An ISP is your Internet Service Provider. That is the company you pay to hook you up online and give you an email address. Email, electronic mail, is the way you will be exchanging letters on the Internet. The web (WWW - World Wide Web) is the place you find websites and just about everything you can imagine. Later, you can add your own personal pages to the Internet.
That's not all you can do online. Likely you have heard about chatting. One method is on the web, on a website, using your web browser. There is another way, it's called IRC (Internet Relay Chat). For IRC chatting you will need different software, mIRC is the most popular.
The last big area of the Internet for you to explore is Usenet, also known as newsgroups. Although they are not part of the web you can read the newsgroups with most web browsers. In the early days of the Internet you would have downloaded a news reader, like Free Agent. The newsgroups are a vast network of message boards, accessible to people all over the world. It's like chat but you have to wait longer to hear back from people and they call the messages, posts.

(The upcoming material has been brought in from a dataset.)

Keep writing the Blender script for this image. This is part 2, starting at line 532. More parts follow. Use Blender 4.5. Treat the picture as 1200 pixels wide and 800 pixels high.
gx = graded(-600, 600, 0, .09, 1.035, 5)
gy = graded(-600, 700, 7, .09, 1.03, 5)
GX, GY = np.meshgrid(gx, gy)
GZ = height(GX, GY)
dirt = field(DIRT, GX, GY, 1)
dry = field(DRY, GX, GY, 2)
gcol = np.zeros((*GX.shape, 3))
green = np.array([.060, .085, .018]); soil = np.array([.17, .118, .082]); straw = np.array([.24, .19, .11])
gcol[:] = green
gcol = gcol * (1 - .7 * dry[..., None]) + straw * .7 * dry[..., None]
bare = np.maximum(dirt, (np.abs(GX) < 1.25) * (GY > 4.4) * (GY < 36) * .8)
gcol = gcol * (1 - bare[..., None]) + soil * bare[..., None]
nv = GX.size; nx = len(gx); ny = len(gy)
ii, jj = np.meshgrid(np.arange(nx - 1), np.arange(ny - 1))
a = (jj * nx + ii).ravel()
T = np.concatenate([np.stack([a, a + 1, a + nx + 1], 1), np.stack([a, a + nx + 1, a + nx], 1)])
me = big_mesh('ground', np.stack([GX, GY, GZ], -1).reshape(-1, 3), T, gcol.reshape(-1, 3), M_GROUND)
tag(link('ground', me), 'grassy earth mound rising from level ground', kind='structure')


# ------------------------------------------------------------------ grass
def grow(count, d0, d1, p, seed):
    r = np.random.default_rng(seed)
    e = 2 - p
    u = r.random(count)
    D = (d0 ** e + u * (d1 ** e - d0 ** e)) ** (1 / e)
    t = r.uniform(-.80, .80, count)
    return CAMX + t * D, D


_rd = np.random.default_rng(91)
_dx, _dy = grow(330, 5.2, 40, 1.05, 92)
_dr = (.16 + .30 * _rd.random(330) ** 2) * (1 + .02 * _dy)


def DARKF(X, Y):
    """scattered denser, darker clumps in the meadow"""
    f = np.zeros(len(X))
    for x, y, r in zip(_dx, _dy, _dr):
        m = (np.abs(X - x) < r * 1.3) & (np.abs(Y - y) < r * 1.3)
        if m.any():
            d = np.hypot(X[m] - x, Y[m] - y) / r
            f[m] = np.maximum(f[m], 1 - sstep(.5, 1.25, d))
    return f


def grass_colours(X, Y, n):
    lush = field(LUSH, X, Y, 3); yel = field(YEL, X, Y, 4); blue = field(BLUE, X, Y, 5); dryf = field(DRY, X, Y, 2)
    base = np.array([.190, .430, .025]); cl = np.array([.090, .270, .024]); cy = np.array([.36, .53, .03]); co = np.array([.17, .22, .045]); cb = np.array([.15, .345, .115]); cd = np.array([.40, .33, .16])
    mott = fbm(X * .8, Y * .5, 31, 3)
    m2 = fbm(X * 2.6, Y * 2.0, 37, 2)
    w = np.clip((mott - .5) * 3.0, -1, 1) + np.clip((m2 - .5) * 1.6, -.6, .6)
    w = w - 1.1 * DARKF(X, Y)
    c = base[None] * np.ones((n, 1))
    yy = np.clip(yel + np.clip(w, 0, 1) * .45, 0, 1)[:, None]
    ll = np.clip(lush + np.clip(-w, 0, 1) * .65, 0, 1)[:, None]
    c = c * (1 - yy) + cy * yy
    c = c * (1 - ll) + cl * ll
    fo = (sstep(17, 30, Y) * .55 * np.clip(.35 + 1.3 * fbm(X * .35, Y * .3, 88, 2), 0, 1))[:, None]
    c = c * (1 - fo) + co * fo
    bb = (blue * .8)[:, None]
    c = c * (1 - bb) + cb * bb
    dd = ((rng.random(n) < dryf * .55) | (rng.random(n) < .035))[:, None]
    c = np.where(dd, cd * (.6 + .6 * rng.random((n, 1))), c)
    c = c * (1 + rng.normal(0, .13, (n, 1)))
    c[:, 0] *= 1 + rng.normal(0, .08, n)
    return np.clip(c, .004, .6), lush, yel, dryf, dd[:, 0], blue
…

Each area of the Internet used to need special software for you to access them. Now, the main thing you need is called a web browser. Lets back track just a bit. Software is a program (from a CD usually) you load into your computer. Hardware is the stuff you can actually, physically, touch like your keyboard, mouse and monitor. Back to software. There are different types of software: freeware, shareware, adware, spyware, demos and full versions. It's not as complicated as it sounds. If you go shopping for software, freeware is free to use. The rest are trial versions or you look at advertising while you run the software.